在地領主 (Local Lord)
在地領主(ざいちりょうしゅ)とは、中世日本の荘園公領制の下で在地(現地)において農民・漁民らを実際に支配する権限を持った領主のこと。
都市部に拠点を有する貴族や寺社などの荘園領主(都市領主)や公領における国守や知行国主などと対比される存在である。
一般的には当時の記録では「根本領主」「開発領主」と呼ばれ、村落に宅(屋敷地)を持つ武士層が想定されている。
なお、在地領主による土地支配体制を在池領主制(ざいちりょうしゅせい)と呼称する。
概要
在地領主は在地に宅と呼ばれる居住空間とそれに付属する門田畠と呼ばれる直営地を保有していた。
在地領主は都市の荘園領主から一定の制約を受けながらも宅や門田畠によって構成される本宅(堀ノ内・土居)に関する強力な私権を有し、郎従・下人を従えていた。
本宅内に彼らの小屋や、馬屋・馬場・弓場・堀・土塁、種子や農具などを保管する倉庫などの施設を設けて防御を固めた。
本宅を囲う堀は本宅の防御とともに門田畠への灌漑機能も合わせて有していたことから、荘園内において高い生産力を持つことが可能となった。
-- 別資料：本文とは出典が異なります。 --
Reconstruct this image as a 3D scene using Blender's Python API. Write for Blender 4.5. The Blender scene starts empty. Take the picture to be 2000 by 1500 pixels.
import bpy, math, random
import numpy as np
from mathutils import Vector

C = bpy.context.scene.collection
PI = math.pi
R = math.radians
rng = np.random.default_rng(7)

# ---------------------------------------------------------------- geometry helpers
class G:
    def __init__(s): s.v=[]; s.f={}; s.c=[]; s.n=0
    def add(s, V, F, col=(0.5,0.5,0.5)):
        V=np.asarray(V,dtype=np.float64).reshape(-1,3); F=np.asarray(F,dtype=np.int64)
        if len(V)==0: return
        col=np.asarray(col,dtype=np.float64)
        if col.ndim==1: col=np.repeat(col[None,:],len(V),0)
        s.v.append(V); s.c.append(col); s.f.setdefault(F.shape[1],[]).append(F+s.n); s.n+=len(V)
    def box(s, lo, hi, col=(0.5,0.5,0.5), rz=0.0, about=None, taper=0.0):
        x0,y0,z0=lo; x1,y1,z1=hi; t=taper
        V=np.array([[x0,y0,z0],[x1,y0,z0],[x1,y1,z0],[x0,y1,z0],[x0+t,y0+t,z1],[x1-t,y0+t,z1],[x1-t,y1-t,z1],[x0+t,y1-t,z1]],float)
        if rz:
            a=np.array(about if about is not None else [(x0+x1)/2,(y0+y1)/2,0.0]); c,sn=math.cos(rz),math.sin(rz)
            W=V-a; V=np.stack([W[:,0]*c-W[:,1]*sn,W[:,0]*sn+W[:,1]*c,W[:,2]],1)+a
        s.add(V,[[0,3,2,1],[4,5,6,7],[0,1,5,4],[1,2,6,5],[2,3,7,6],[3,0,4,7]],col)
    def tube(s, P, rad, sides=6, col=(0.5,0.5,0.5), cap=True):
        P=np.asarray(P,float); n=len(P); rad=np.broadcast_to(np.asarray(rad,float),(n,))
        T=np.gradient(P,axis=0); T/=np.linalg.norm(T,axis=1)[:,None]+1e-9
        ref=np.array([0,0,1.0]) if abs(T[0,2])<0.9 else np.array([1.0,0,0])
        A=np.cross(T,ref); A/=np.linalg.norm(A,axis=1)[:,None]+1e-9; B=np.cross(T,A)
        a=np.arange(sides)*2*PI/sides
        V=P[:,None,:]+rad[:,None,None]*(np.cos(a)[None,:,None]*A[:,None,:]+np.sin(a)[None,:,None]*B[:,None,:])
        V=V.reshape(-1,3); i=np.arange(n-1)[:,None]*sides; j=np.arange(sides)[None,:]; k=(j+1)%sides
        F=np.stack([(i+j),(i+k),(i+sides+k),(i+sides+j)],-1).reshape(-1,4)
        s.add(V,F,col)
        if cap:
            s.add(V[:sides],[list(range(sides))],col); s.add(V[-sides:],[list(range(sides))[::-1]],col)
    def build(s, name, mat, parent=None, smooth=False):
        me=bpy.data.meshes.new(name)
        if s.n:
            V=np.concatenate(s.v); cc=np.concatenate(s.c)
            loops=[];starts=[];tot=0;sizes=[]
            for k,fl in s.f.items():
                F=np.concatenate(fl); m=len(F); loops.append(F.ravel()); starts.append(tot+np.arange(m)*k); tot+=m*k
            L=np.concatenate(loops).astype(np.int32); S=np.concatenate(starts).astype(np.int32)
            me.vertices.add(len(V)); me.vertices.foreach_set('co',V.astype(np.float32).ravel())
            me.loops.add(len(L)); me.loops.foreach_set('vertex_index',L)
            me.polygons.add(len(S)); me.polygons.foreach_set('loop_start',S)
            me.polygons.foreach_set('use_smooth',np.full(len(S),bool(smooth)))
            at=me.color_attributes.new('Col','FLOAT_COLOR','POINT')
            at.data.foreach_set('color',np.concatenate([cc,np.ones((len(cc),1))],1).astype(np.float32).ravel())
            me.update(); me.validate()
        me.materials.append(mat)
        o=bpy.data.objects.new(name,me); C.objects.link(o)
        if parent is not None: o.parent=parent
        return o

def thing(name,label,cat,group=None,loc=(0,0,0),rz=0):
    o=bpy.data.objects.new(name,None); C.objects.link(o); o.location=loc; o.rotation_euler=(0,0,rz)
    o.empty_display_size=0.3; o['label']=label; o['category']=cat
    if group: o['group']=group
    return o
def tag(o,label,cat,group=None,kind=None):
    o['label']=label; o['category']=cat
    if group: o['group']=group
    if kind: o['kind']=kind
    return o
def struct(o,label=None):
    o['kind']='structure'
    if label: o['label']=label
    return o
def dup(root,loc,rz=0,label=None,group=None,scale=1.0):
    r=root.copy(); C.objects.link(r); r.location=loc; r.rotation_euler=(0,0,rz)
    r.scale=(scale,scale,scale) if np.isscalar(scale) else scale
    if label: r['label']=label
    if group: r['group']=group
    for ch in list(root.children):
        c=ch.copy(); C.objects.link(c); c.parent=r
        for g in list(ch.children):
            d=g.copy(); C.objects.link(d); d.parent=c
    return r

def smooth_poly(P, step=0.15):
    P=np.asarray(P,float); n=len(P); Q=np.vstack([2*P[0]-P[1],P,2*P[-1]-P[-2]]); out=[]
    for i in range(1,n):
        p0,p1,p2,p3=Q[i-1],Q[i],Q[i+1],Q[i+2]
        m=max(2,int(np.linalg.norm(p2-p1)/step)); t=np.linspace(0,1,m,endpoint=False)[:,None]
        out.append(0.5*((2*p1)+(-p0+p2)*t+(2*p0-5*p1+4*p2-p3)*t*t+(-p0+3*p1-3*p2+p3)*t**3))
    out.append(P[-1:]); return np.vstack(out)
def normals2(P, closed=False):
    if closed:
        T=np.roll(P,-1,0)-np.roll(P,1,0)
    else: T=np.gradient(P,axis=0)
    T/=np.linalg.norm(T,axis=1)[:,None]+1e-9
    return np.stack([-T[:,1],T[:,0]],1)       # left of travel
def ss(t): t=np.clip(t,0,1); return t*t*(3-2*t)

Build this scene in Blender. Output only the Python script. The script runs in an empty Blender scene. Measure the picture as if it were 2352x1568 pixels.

在地領主は本宅を拠点として、その軍事的・経済的基盤を背景に勧農・検注・夫役徴収などの権限を行使し、後には公領所職や荘園荘官(下司・公文)の地位を獲得した。
検断や年貢公事の収取権限をも獲得するようになった在地領主は在地における実質的な支配者となった。
後世において御家人あるいは「村落領主」「国人領主」へと飛躍することとなった。
在地領主制
中世に入ると、貴族や寺社などの都市領主層が次第に没落し、武士が政治社会の実権を握っていく時代とする認識は古くから存在した。
しかし、戦後になって石母田正が『中世的世界の形成』を著し、武士が在地領主として在地を支配していく過程と貴族・寺社による古代奴隷制国家の解体と武士による中世封建制国家の形成を関連付ける「在地領主制」の考え方を打ち出した。
石母田の考えは日本史学に大きな影響力を与え、在地領主と武家政権(鎌倉幕府・室町幕府)成立史を結びつける研究や在地領主の形成と解体の過程を平安時代後期から戦国時代 (日本)に探る動きなどの動きが見られ、反対に石母田説への批判論(在地領主を奴隷制支配者と捉える説や荘園領主の被官に過ぎないとする説などの「非領主論説」)も含めた活発な議論が行われた。
1970年代に入ると、在地領主の研究の進展に従い石母田の理論のみでは在地領主を十分には捉えきれないとする指摘が出されるようになった。
例えば、在地の流通機構への支配拡大や地縁的・血縁的結合を利用することで広範な地域支配者としての国人領主へと転換していく者と反対に在地領主が村落内部において再生産されていく村落領主と称すべき土豪・名主層に分けられることが明らかとなってきた。
更に武士が必ずしも在地領主であった訳ではない事例や在地領主ではない在地居住の武士(「村の侍」)の存在、そして領主に支配される在地の民衆が必ずしも支配を甘受するだけの存在ではなく主体的・自律的性格を併せ持った存在であったことなども指摘されるようになった。
また、在地領主の支配の権限を職の体系と結びつける考え方、私的な「イエ」支配の延長線上に捉える考え方、地域の安全保障・公共機能の支配・維持者である「長老」としての役割を重視する考えかたなどを重視する考え方なども出されることとなった。
そして、石母田以来武士の領主的な性格を重要視する余り、在地領主が武士という暴力装置であることを無視されているとする批判も出されるようになった。